Mergers & Acquisitions

July 08, 2011

Apple and RIM- Led Consortium Grab Nortel Patents for $4.5B

In a bid to snap up Nortel’s technologies covering almost all aspects of telecommunications, a consortium consisting of tech-giants such as RIM and Apple (News - Alert) parted with a whopping $4.5 billion in cash this week. The other members of the consortium were Microsoft Corp., Ericsson, Sony Corp and EMC (News - Alert) Corp.

The investment reportedly fetched the companies about 6,000 patents and patent applications belonging to bankrupt telecom-equipment maker Nortel Networks Corp. Most importantly, the transaction gave the winning consortium a competitive edge over the competitor, Google.

It was not known how much each of the other companies paid.

Google Inc., whose Android phones compete with Apple’s iPhone and RIM’s BlackBerry earlier announced that it would bid $900 million in cash for all of Nortel’s remaining patents and patent applications.

In a press release, Google General Counsel Kent Walker called the outcome “disappointing for anyone who believes that open innovation benefits users and promotes creativity and competition. We will keep working to reduce the current flood of patent litigation that hurts both innovators and consumers.”. Google offers its Android software for free, anticipating a wider usage of other Google services, such as search and maps.

Ericsson (News - Alert) said it had contributed $340 million to the bid.
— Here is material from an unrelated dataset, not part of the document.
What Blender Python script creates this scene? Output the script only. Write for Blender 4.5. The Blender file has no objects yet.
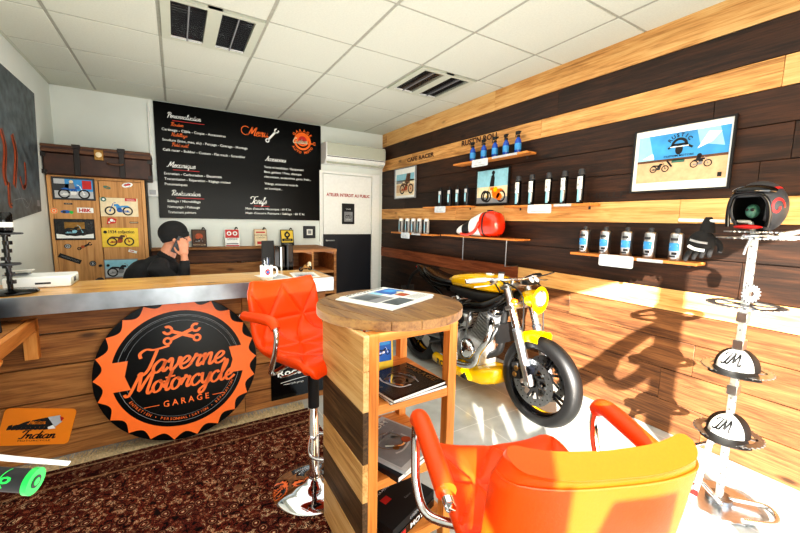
import bpy, bmesh, math, random
from mathutils import Vector, Matrix, Euler
PI = math.pi
random.seed(7)
scn = bpy.context.scene
COL = scn.collection

# ------------------------------------------------------------------ materials
def lin(h):
    h = h.lstrip('#'); c = [int(h[i:i+2], 16)/255 for i in (0, 2, 4)]
    return tuple(((x/12.92) if x <= .04045 else ((x+.055)/1.055)**2.4) for x in c) + (1,)
MAT = {}
def base_mat(name, rough=.5, metal=0.0, spec=.5, coat=0.0):
    m = bpy.data.materials.new(name); m.use_nodes = True
    nt = m.node_tree; b = nt.nodes['Principled BSDF']
    b.inputs['Roughness'].default_value = rough; b.inputs['Metallic'].default_value = metal
    b.inputs['Specular IOR Level'].default_value = spec; b.inputs['Coat Weight'].default_value = coat
    MAT[name] = m
    return m, nt, b
def N(nt, t, **kw):
    n = nt.nodes.new(t)
    for k, v in kw.items():
        if k[0] == 'i' and k[1:].isdigit(): n.inputs[int(k[1:])].default_value = v
        elif k in n.inputs.keys(): n.inputs[k].default_value = v
        else: setattr(n, k, v)
    return n
def ramp(nt, stops, interp='LINEAR'):
    r = nt.nodes.new('ShaderNodeValToRGB'); e = r.color_ramp; e.interpolation = interp
    while len(e.elements) < len(stops): e.elements.new(.5)
    for k, (p, c) in enumerate(stops): e.elements[k].position = p; e.elements[k].color = lin(c) if isinstance(c, str) else c
    return r
def flat(name, col, rough=.5, metal=0., spec=.5, coat=0., var=.08, scale=30, bump=0.):
    """plain surface with a little procedural variation"""
    m, nt, b = base_mat(name, rough, metal, spec, coat); L = nt.links.new
    tc = N(nt, 'ShaderNodeTexCoord'); no = N(nt, 'ShaderNodeTexNoise', Scale=scale, Detail=3.)
    L(tc.outputs['Object'], no.inputs['Vector'])
    c = lin(col)
    r = ramp(nt, [(.3, tuple(x*(1-var) for x in c[:3])+(1,)), (.7, tuple(min(1, x*(1+var)) for x in c[:3])+(1,))])
    L(no.outputs[0], r.inputs[0]); L(r.outputs[0], b.inputs['Base Color'])
    if bump:
        bp = N(nt, 'ShaderNodeBump', Strength=bump, Distance=.002); L(no.outputs[0], bp.inputs['Height']); L(bp.outputs[0], b.inputs['Normal'])
    return m
def wood(name, cols, axis=0, rough=.55, grain=1.0, knots=True, bump=.25, coat=0., dirt=None):
    """cols: dark..light hex; grain runs along axis; per-plank offset comes from the 'rnd' attribute"""
    m, nt, b = base_mat(name, rough, 0, .4, coat); L = nt.links.new
    tc = N(nt, 'ShaderNodeTexCoord'); at = N(nt, 'ShaderNodeAttribute', attribute_name='rnd')
    off = N(nt, 'ShaderNodeVectorMath', operation='SCALE'); off.inputs['Scale'].default_value = 17.
    L(at.outputs['Color'], off.inputs[0])
    add = N(nt, 'ShaderNodeVectorMath', operation='ADD'); L(tc.outputs['Object'], add.inputs[0]); L(off.outputs[0], add.inputs[1])
    mp = N(nt, 'ShaderNodeMapping'); s = [9*grain]*3; s[axis] = .9*grain; mp.inputs['Scale'].default_value = s
    L(add.outputs[0], mp.inputs['Vector'])
    n1 = N(nt, 'ShaderNodeTexNoise', Scale=2.2, Detail=5., Roughness=.6, Distortion=.9); L(mp.outputs[0], n1.inputs['Vector'])
    mp2 = N(nt, 'ShaderNodeMapping'); s2 = [70*grain]*3; s2[axis] = 2.2*grain; mp2.inputs['Scale'].default_value = s2
    L(add.outputs[0], mp2.inputs['Vector'])
    n2 = N(nt, 'ShaderNodeTexNoise', Scale=1.5, Detail=4., Roughness=.7); L(mp2.outputs[0], n2.inputs['Vector'])
    mx = N(nt, 'ShaderNodeMath', operation='MULTIPLY_ADD', i1=.45); L(n2.outputs[0], mx.inputs[0])
    m2 = N(nt, 'ShaderNodeMath', operation='MULTIPLY', i1=.55); L(n1.outputs[0], m2.inputs[0]); L(m2.outputs[0], mx.inputs[2])
    m3 = N(nt, 'ShaderNodeMath', operation='MULTIPLY_ADD', i1=.16); L(at.outputs['Fac'], m3.inputs[0]); L(mx.outputs[0], m3.inputs[2])
    k = len(cols); r = ramp(nt, [(.40+.30*i/(k-1), c) for i, c in enumerate(cols)])
    L(m3.outputs[0], r.inputs[0]); out = r.outputs[0]
    if knots:
        mp3 = N(nt, 'ShaderNodeMapping'); s3 = [5.5]*3; s3[axis] = 2.2; mp3.inputs['Scale'].default_value = s3; L(add.outputs[0], mp3.inputs['Vector'])
        vo = N(nt, 'ShaderNodeTexVoronoi', Scale=1.0, Randomness=1.); L(mp3.outputs[0], vo.inputs['Vector'])
        kr = ramp(nt, [(.04, (1, 1, 1, 1)), (.13, (0, 0, 0, 1))]); L(vo.outputs['Distance'], kr.inputs[0])
        mm = N(nt, 'ShaderNodeMixRGB', blend_type='MIX'); mm.inputs[2].default_value = tuple(x*.35 for x in lin(cols[0])[:3])+(1,)
        ks = N(nt, 'ShaderNodeMath', operation='MULTIPLY', i1=.8); L(kr.outputs[0], ks.inputs[0])
        L(ks.outputs[0], mm.inputs[0]); L(out, mm.inputs[1]); out = mm.outputs[0]
    L(out, b.inputs['Base Color'])
    bp = N(nt, 'ShaderNodeBump', Strength=bump, Distance=.003); L(n2.outputs[0], bp.inputs['Height']); L(bp.outputs[0], b.inputs['Normal'])
    return m

flat('wall_paint', '#e2e8e2', .7, var=.02, scale=4)
flat('tile_white', '#c9ccbf', .85, var=.04, scale=90, bump=.3)
flat('rail_grey', '#9c9d90', .6)
flat('fixture_white', '#bcc0b0', .5, var=.02)
flat('black_matte', '#0b0b0c', .6); flat('black_gloss', '#050506', .16, spec=.4); flat('rubber', '#0b0b0c', .45, bump=.2, scale=120)
flat('board_black', '#050606', .25, spec=.14, var=.02)
flat('fabric_black', '#09090b', .85, bump=.4, scale=160)
flat('grey_dark', '#303236', .5); flat('grey', '#85878a', .5); flat('grey_light', '#b9bcbe', .45)
flat('white', '#eef0ec', .45, var=.03); flat('paper', '#e9e9e2', .6, var=.03); flat('cream', '#e3d3b0', .6)
flat('chrome', '#e4e6e8', .07, 1., var=.03); flat('alu', '#c6c9cc', .28, 1., var=.1); flat('steel', '#8f9295', .35, 1., var=.15, scale=60); flat('cast', '#bcbebf', .4, .6, var=.15, scale=60, bump=.3)
flat('alu_strip', '#aeb6bd', .32, 1., var=.25, scale=7); flat('white_pole', '#e6eae8', .3, .3, var=.08, scale=12)
flat('orange', '#f6700c', .4, var=.03); flat('orange_plate', '#f08a1a', .45, var=.05, scale=8); flat('leather', '#ea4a0e', .36, spec=.3, var=.05, scale=200, bump=.12)
flat('yellow', '#f4c000', .22, coat=.8, var=.04); flat('yellow_paper', '#e8c53a', .5); flat('red', '#c01c18', .45); flat('red_text', '#a3261f', .6); flat('red_gloss', '#d8300f', .2, coat=.6)
flat('blue', '#1d5fae', .4); flat('blue_liquid', '#1748a8', .25); flat('sky', '#3c93d0', .5, var=.2, scale=9); flat('cyan', '#8fc6d6', .5); flat('teal', '#3c6a5c', .4); flat('green', '#18c04a', .35); flat('navy', '#0a0e1a', .45, var=.03)
flat('sand', '#c9a883', .6, var=.12, scale=30); flat('brown', '#5b3a24', .6, var=.2); flat('rust', '#a4481f', .5, .2, var=.3, scale=40); flat('dark_brown', '#20120b', .5, var=.3); flat('smoke_grey', '#4c565a', .5, var=.5, scale=12)
flat('skin', '#c08467', .5, var=.06, scale=60); flat('denim', '#1a2130', .8); flat('bronze', '#8e6b3a', .35, .8, var=.2)
flat('trunk_leather', '#3a2015', .5, var=.4, scale=14, bump=.4); flat('trunk_strap', '#150b07', .5); flat('burnt', '#3a1d0c', .7, var=.2)
flat('fringe', '#c9b892', .9, var=.3, scale=80); flat('acrylic', '#cfd6da', .2, spec=.6); flat('picture_dark', '#1c1c1e', .25, var=.4, scale=30)
wood('plank_light', ['#8f6232', '#cf9a5c', '#e3ba7c'], 1); wood('plank_dark', ['#120a05', '#26160c', '#402616'], 1, bump=.5); wood('plank_mid', ['#2c1a0f', '#603d24', '#875c38'], 1, bump=.5)
wood('plank_red', ['#3c1d12', '#7a4025', '#9c5c38'], 1)
wood('desk_front', ['#4f2d14', '#8a582a', '#b27b42'], 0, bump=.4); wood('desk_top', ['#8a5420', '#d39a4e', '#e8bd78'], 0, rough=.3, coat=.3)
wood('honey', ['#a85f22', '#cf8238', '#e09a50'], 2, rough=.5); wood('honey_x', ['#a85f22', '#cf8238', '#e09a50'], 0, rough=.5); wood('honey_y', ['#9a5a24', '#c67e3c', '#d99450'], 1, rough=.5)
wood('pallet_light', ['#94652f', '#cfa062', '#e2be84'], 1, bump=.4); wood('pallet_dark', ['#2e2015', '#574129', '#7a5d40'], 1, bump=.6)
wood('table_top', ['#3d2918', '#76532f', '#94703f'], 1, rough=.45, grain=.8, bump=.3)
wood('cabinet_wood', ['#9c6c3e', '#c39059', '#cf9f6a'], 2, knots=False, grain=.7, bump=.1); wood('ledge_wood', ['#5e3a1e', '#976436', '#b98650'], 0); wood('ledge_dark', ['#2a170d', '#4d2d19', '#6d4529'], 0)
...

Ericsson had already purchased many of Nortel’s other assets, including its wireless network business in 2009 for $1.13 billion.

Nortel’s patents cover many technologies, including data networking, semiconductors and next-generation wireless systems known as fourth generation, or 4G. Nortel said the portfolio “touches nearly every aspect of telecommunications and additional markets... including Internet search and social networking.”
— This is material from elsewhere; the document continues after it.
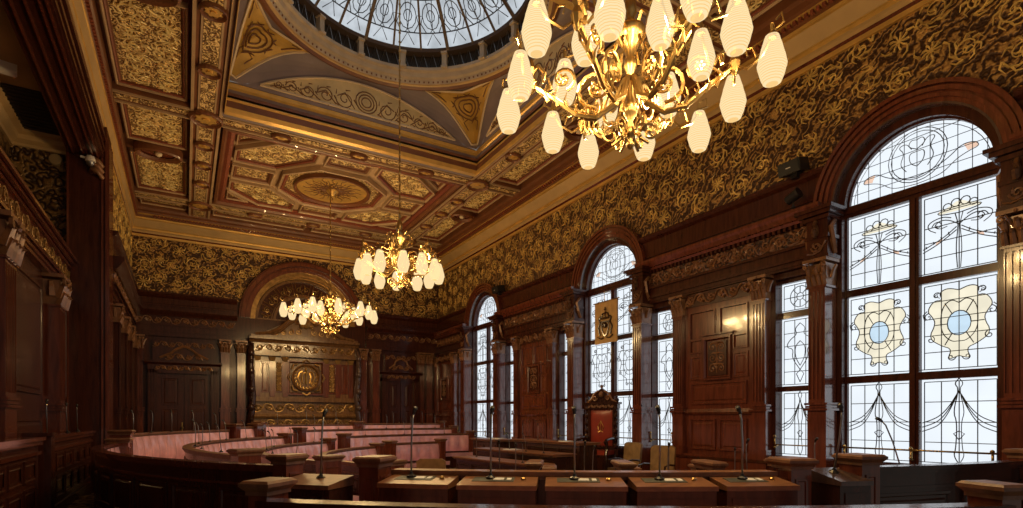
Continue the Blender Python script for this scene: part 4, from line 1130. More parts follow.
# ---- joinery of the far end of the left wall
LL=PI/2
def left_piece(name,mat,fn_,parent=None):
    mb=MB(); fn_(mb); return mb.build(name,mat,parent or wall_left,loc=(XL,0,0),rot=LL)
a,b=PY+.7,YB
def e(mb):
    mb.box(a,b,-.10,0,3.9,4.55)
    for z,q in ((3.95,.02),(4.1,.04),(4.2,.05)): mb.box(a,b,-.1-q,0,z,z+.04)
    mb.mold([(a,0),(b,0)],[(0,4.5),(-.15,4.5),(-.24,4.62),(-.28,4.70),(-.28,4.75),(0,4.75)],IDF,closed=False)
    mb.mold([(a,0),(b,0)],[(0,4.86),(-.08,4.86),(-.05,4.92),(-.05,5.08),(-.12,5.14),(-.18,5.2),(-.18,5.24),(0,5.24)],IDF,closed=False)
left_piece('entablature','wood',e)
left_piece('frieze','ornament',lambda mb:scroll_band(mb,a,b,4.25,4.5,.11,r=.016))
for y in (13.7,15.3,16.7,18.3): pilaster(wall_left,.26,.16,0,1.75,3.55,3.92,(XL,y,0),LL,'wood',4)
def e(mb):
    for y0,y1 in ((13.95,15.05),(15.55,16.45),(16.95,18.05)):
        panel_raised(mb,y0,y1,.3,1.6,.0); panel_raised(mb,y0,y1,1.9,3.4,.0)
left_piece('wainscot','wood',e)
# screen pilasters and panels of the left colonnade
for y in (2.2,5.0,7.8,10.7): pilaster(wall_left,.46,.20,0,1.75,3.30,3.75,(-1.80,y,0),LL,'woodred',5)
def e(mb):
    for y0,y1 in ((2.6,4.6),(5.4,7.4),(8.2,10.3),(11.1,12.2)): panel_raised(mb,y0,y1,1.95,3.5,0); panel_raised(mb,y0,y1,.3,1.6,0)
mb=MB(); e(mb); mb.build('wainscot','wood',wall_left,loc=(-1.80,0,0),rot=LL)

# ================================================================== CHANDELIERS
SH=[(.026,.165),(.044,.155),(.060,.105),(.080,.03),(.095,-.035),(.080,-.10),(.060,-.155),(.034,-.17)]
SHM={}
def shade(parent,x,y,z,s=1.07):
    if s not in SHM:
        mb=MB(); 
        pr_=[]
        for i in range(len(SH)-1):
            (r0,z0),(r1,z1)=SH[i],SH[i+1]
            for q in range(3): t=q/3; pr_.append(((r0+(r1-r0)*t)*s*(1.02 if q==1 else 1),(z0+(z1-z0)*t)*s))
        pr_.append((SH[-1][0]*s,SH[-1][1]*s)); pr_.append((.001,SH[-1][1]*s))
        mb.lathe(pr_,(0,0,0),14,cap=False); o=mb.build('lamp_shade','shade',parent,smooth=True,loc=(x,y,z)); SHM[s]=o.data
    else:
        o=bpy.data.objects.new('lamp_shade',SHM[s]); COL.objects.link(o); o.parent=parent; o.location=(x,y,z)
    L=bpy.data.lights.new('bulb','POINT'); L.energy=LAMP_W; L.color=(1.0,.79,.52); L.shadow_soft_size=.035
    lo=bpy.data.objects.new('bulb',L); COL.objects.link(lo); lo.parent=o; lo.location=(0,0,0)
    cp=MB(); cp.lathe([(.012,.20),(.026,.19),(.034,.165),(.030,.15)],(0,0,0),8); 
    if 'cap' not in SHM: c=cp.build('shade_holder','brass',o,loc=(0,0,0)); SHM['cap']=c.data
    else: c=bpy.data.objects.new('shade_holder',SHM['cap']); COL.objects.link(c); c.parent=o
def chandelier(x,y,ztop,zb,label,R=.72,arms=6,per=3,phase=-153,spread=.24,rot=0,zl=.5,dz0=0):
    ch=empty('chandelier',(x,y,zb),label,'chandelier','brass chandeliers')
    H=ztop-zb
    mb=MB(); mb.tube([(0,0,1.25),(0,0,H)],.014,6)
    for k in range(int((H-1.3)/.16)): mb.ball((0,0,1.35+k*.16),.024,6,4)
    mb.build('rod','brass',ch)
    mb=MB(); mb.lathe([(.005,0),(.025,.015),(.035,.04),(.015,.07),(.03,.10),(.05,.12),(.035,.15),(.022,.22),(.05,.27),(.065,.32),(.04,.36),(.028,.42),(.028,.60),(.05,.64),(.05,.68),(.03,.72),(.06,.80),(.10,.86),(.13,.90),(.11,.94),(.05,.97),(.03,1.02),(.05,1.06),(.045,1.14),(.02,1.2),(.02,1.28)],(0,0,0),14)
    mb.build('stem','brass',ch,smooth=True)
    for k in range(arms):
        a=math.radians(phase+360/arms*k)
        mb=MB(); mb.X=Matrix.Rotation(a,4,'Z')
        mb.tube([(.04,0,.55),(.12,0,.36),(.26,0,.27),(.42,0,.30),(.56,0,.42),(R*.95,0,.55),(R,0,.66),(R*.93,0,.72),(R*.86,0,.66),(R*.88,0,.60)],.019,6,taper=(1.3,.8))
        mb.tube([(u,0,v) for u,v in spiral((.26,.50),.16,1.6,-PI/2,1)],.014,5,taper=(1.2,.7))
        mb.tube([(u,0,v) for u,v in spiral((.52,.60),.10,1.6,-PI*.6,-1)],.012,5,taper=(1.2,.7))
        mb.tube([(.05,0,.88),(.16,0,.98),(.24,0,.90),(.22,0,.78),(.14,0,.74),(.12,0,.82)],.013,5)
        mb.tube([(u,0,v) for u,v in spiral((.15,.12),.08,1.4,PI,-1)],.012,5); mb.tube([(.03,0,.16),(.08,0,.08),(.14,0,.04)],.012,5)
        for (cx_,cz_,r_) in ((.26,.50,.045),(.52,.60,.032),(.38,.30,.03)):
            for q in range(6): t=q*PI/3; mb.ball((cx_+r_*cos(t),.0,cz_+r_*sin(t)),r_*.45,5,3)
            mb.ball((cx_,.0,cz_),r_*.5,6,4)
        for q in range(5):
            u=.32+.08*q; mb.tube([(u,0,.27+.05*q*.8),(u+.03,.03,.33+.05*q*.8),(u+.01,.05,.38+.05*q*.8)],.012,4,taper=(1.2,.3)); mb.tube([(u,0,.27+.05*q*.8),(u+.03,-.03,.33+.05*q*.8),(u+.01,-.05,.38+.05*q*.8)],.012,4,taper=(1.2,.3))
        mb.lathe([(.01,.50),(.03,.53),(.045,.60),(.02,.66),(.035,.70),(.01,.78)],(R,0,0),8)
        sh=[]
        for q in range(per):
            t=2*PI*q/per+rot
            u,v=R+spread*cos(t),spread*sin(t)
            dz=dz0 if q==0 else 0
            zt_=zl+dz+.20
            mb.tube([(R,0,.58),(R+(u-R)*.35,v*.35,.50),(R+(u-R)*.75,v*.75,.55),(R+(u-R)*1.02,v*1.02,zt_-.02),(R+(u-R)*1.03,v*1.03,zt_+.05),(R+(u-R)*.99,v*.99,zt_+.06),(u,v,zt_)],.011,5)
            mb.tube([(R+(u-R)*1.02,v*1.02,zt_),(R+(u-R)*1.3,v*1.3,zt_+.03),(R+(u-R)*1.25,v*1.25,zt_+.10),(R+(u-R)*1.1,v*1.1,zt_+.07)],.008,4)
            mb.tube([(R+(u-R)*.6,v*.6,.56),(R+(u-R)*.5,v*.5,.64),(R+(u-R)*.3,v*.3,.66),(R+(u-R)*.35,v*.35,.60)],.009,4)
            sh.append((u,v,zl+dz))
        mb.X=Matrix.Identity(4) if False else mb.X
        arm=mb.build('arm','brass',ch)
        for u,v,z in sh: shade(arm,u*cos(a)-v*sin(a),u*sin(a)+v*cos(a),z)
chandelier(2.984,3.218,7.52,3.70,'largest brass chandelier with eighteen glowing ribbed glass shades, nearest and cut by the top edge',.776,6,3,80.5,.278,3.485,.487,.142)
chandelier(3.15,9.05,10.05,3.80,'small brass chandelier on a long rod hanging below the glass dome',.62,6,2,119,.185,1.66,.316)
chandelier(3.16,14.3,7.52,3.72,'farthest brass chandelier hanging in front of the carved arched screen',.86,6,3,165.8,.30,.757,.57,-.02)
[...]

Nortel remained a tech highflier throughout the 1990s. At its heydays, Nortel had more than 95,000 employees and a market capital worth nearly $300 billion. At one point in 2000, Nortel accounted for a third of the market value of the Toronto Stock Exchange.

According to industry experts, the company grew too fast. It was also believed to overpay for some of its acquisitions. Following an investigation into its accounting practices, the company also had to face shareholder lawsuits. There was a sharp downturn in orders from phone companies on the one hand, and on the other hand there were looming debt payments. All these accounted for the company’s eventual financial failure. And the climax reached when Nortel filed for bankruptcy protection in the U.S. and Canada in January 2009. The filing came one day before it was due to make a debt payment of $107 million.
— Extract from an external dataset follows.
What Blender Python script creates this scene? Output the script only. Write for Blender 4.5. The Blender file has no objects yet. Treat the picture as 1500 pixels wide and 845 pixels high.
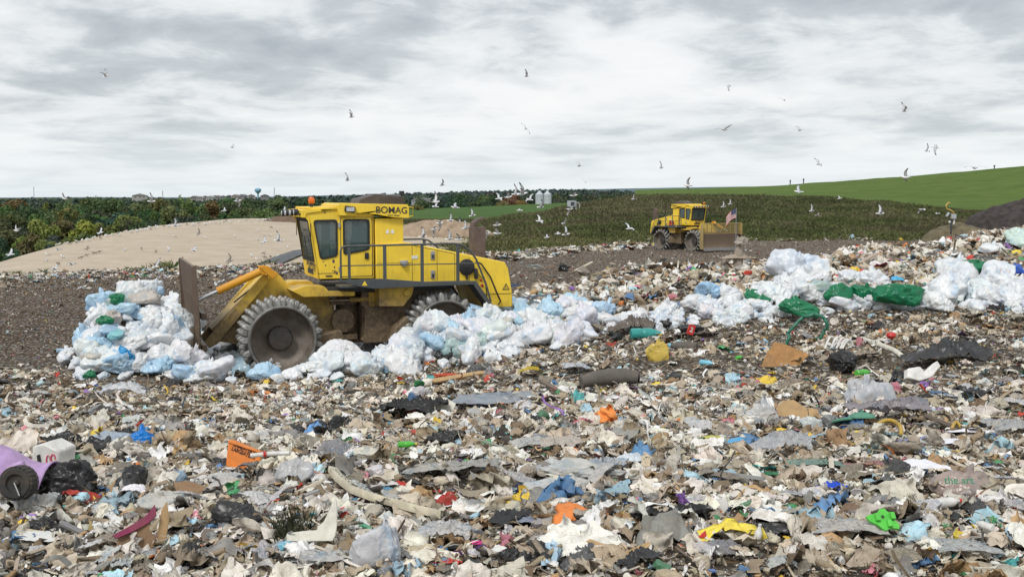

“The size and dollar value for this transaction is unprecedented, as was the significant interest in the portfolio among major companies around the world,” Nortel Chief Strategy Officer George Riedel (News - Alert) noted in a statement.

The deal is expected to be completed in the third quarter of this year and will need approval from U.S. and Canadian bankruptcy courts in a joint July 11 hearing.